911eye is a new emergency video streaming service that allows anyone with a smartphone to provide police or emergency responders with real-time video of what the caller sees.

When someone calls 911 with information about a crime or an emergency, first-responders must generally rely solely on the information from dispatchers, who relay information from the call. But 911eye changes that.

Dennis Sims of the Critical Response Group in Ewing says a citizen calling 911 can volunteer a live video stream — "We can take words that have been conveyed over traditional phone call and supplement them and really support them with photographs and live streaming video so that the dispatchers and first-responders have better eyes on what's actually taking place," he said.

With the 911eye program, a dispatcher who takes a 911 call send a text or email to the caller's smartphone. By clicking on the URL link in the text or email, a secure one-time use live video stream is enabled, if it's compatible with the caller's handset.

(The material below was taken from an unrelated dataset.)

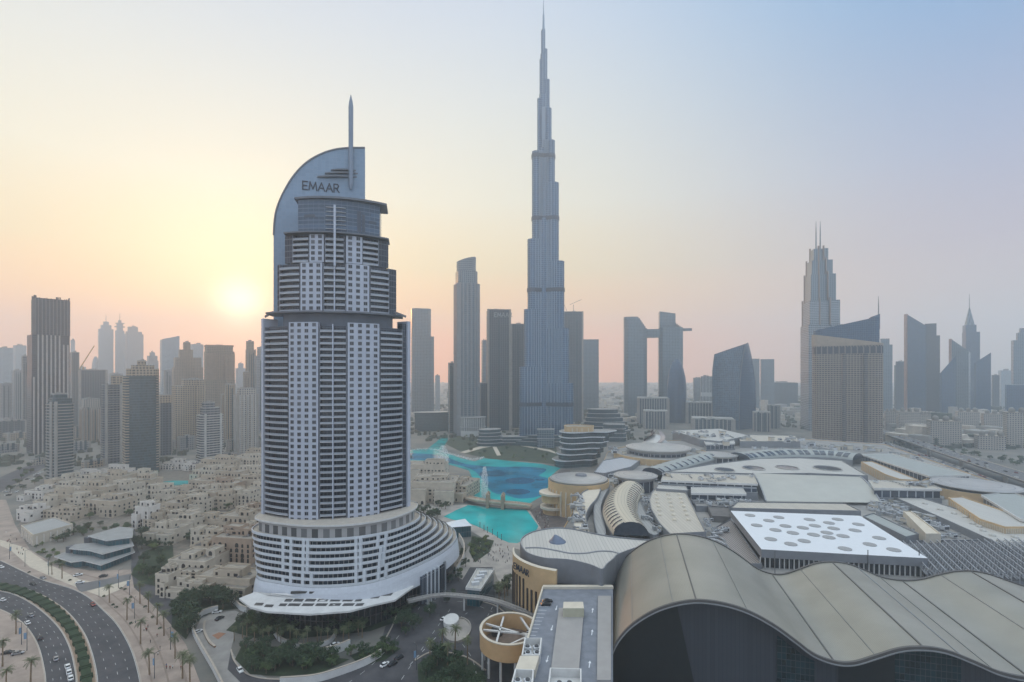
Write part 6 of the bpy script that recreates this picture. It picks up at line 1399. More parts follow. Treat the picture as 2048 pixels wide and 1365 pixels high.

The program was first developed in Britain. The Ewing-based company has been promoting and marketing it here in the states.

Several New Jersey police agencies have been testing 911eye, and the Manchester Township Police Department has actually deployed the program full time.

Sims said dispatchers can also determine whether the caller can safely transmit images.

"They're going to be able to quickly assess whether or not someone would be in harm's way, just by way of asking, "could you take a video?'" he said.